»»
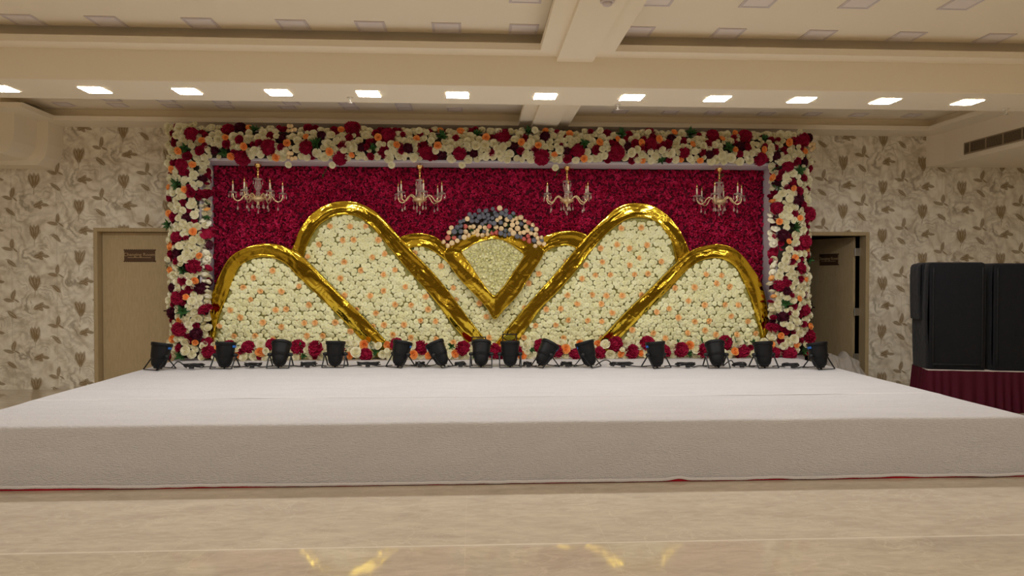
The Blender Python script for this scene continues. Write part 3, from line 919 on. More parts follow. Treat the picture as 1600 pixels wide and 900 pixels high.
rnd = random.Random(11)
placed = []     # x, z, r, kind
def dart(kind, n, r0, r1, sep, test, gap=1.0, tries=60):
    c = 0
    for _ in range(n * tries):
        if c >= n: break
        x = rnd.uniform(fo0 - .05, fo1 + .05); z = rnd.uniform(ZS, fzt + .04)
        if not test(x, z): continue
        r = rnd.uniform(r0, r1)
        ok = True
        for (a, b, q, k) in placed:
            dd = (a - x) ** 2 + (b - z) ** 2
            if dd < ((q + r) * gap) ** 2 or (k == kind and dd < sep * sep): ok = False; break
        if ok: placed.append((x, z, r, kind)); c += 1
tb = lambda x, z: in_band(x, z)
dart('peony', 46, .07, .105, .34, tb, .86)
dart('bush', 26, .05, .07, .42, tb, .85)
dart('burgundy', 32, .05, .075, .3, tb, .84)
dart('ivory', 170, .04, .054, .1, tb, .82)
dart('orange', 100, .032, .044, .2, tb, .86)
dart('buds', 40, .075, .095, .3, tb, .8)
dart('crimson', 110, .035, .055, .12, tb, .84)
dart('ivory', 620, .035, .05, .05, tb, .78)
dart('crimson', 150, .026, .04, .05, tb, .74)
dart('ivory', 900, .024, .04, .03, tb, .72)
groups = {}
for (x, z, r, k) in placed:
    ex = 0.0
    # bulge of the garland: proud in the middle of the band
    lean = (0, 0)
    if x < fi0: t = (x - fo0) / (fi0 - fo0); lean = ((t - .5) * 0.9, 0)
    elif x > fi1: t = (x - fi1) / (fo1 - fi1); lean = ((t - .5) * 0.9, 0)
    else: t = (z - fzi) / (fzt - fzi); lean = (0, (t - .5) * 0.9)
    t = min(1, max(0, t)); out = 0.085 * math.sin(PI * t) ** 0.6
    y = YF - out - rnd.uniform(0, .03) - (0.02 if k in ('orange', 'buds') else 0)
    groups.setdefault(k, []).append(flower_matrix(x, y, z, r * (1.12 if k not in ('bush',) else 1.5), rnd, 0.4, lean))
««
TASK BRIEF. Repeat the data exactly, without the pictures.

CORRECT RESPONSE.
The Blender Python script for this scene continues. Write part 3, from line 919 on. More parts follow. Treat the picture as 1600 pixels wide and 900 pixels high.
rnd = random.Random(11)
placed = []     # x, z, r, kind
def dart(kind, n, r0, r1, sep, test, gap=1.0, tries=60):
    c = 0
    for _ in range(n * tries):
        if c >= n: break
        x = rnd.uniform(fo0 - .05, fo1 + .05); z = rnd.uniform(ZS, fzt + .04)
        if not test(x, z): continue
        r = rnd.uniform(r0, r1)
        ok = True
        for (a, b, q, k) in placed:
            dd = (a - x) ** 2 + (b - z) ** 2
            if dd < ((q + r) * gap) ** 2 or (k == kind and dd < sep * sep): ok = False; break
        if ok: placed.append((x, z, r, kind)); c += 1
tb = lambda x, z: in_band(x, z)
dart('peony', 46, .07, .105, .34, tb, .86)
dart('bush', 26, .05, .07, .42, tb, .85)
dart('burgundy', 32, .05, .075, .3, tb, .84)
dart('ivory', 170, .04, .054, .1, tb, .82)
dart('orange', 100, .032, .044, .2, tb, .86)
dart('buds', 40, .075, .095, .3, tb, .8)
dart('crimson', 110, .035, .055, .12, tb, .84)
dart('ivory', 620, .035, .05, .05, tb, .78)
dart('crimson', 150, .026, .04, .05, tb, .74)
dart('ivory', 900, .024, .04, .03, tb, .72)
groups = {}
for (x, z, r, k) in placed:
    ex = 0.0
    # bulge of the garland: proud in the middle of the band
    lean = (0, 0)
    if x < fi0: t = (x - fo0) / (fi0 - fo0); lean = ((t - .5) * 0.9, 0)
    elif x > fi1: t = (x - fi1) / (fo1 - fi1); lean = ((t - .5) * 0.9, 0)
    else: t = (z - fzi) / (fzt - fzi); lean = (0, (t - .5) * 0.9)
    t = min(1, max(0, t)); out = 0.085 * math.sin(PI * t) ** 0.6
    y = YF - out - rnd.uniform(0, .03) - (0.02 if k in ('orange', 'buds') else 0)
    groups.setdefault(k, []).append(flower_matrix(x, y, z, r * (1.12 if k not in ('bush',) else 1.5), rnd, 0.4, lean))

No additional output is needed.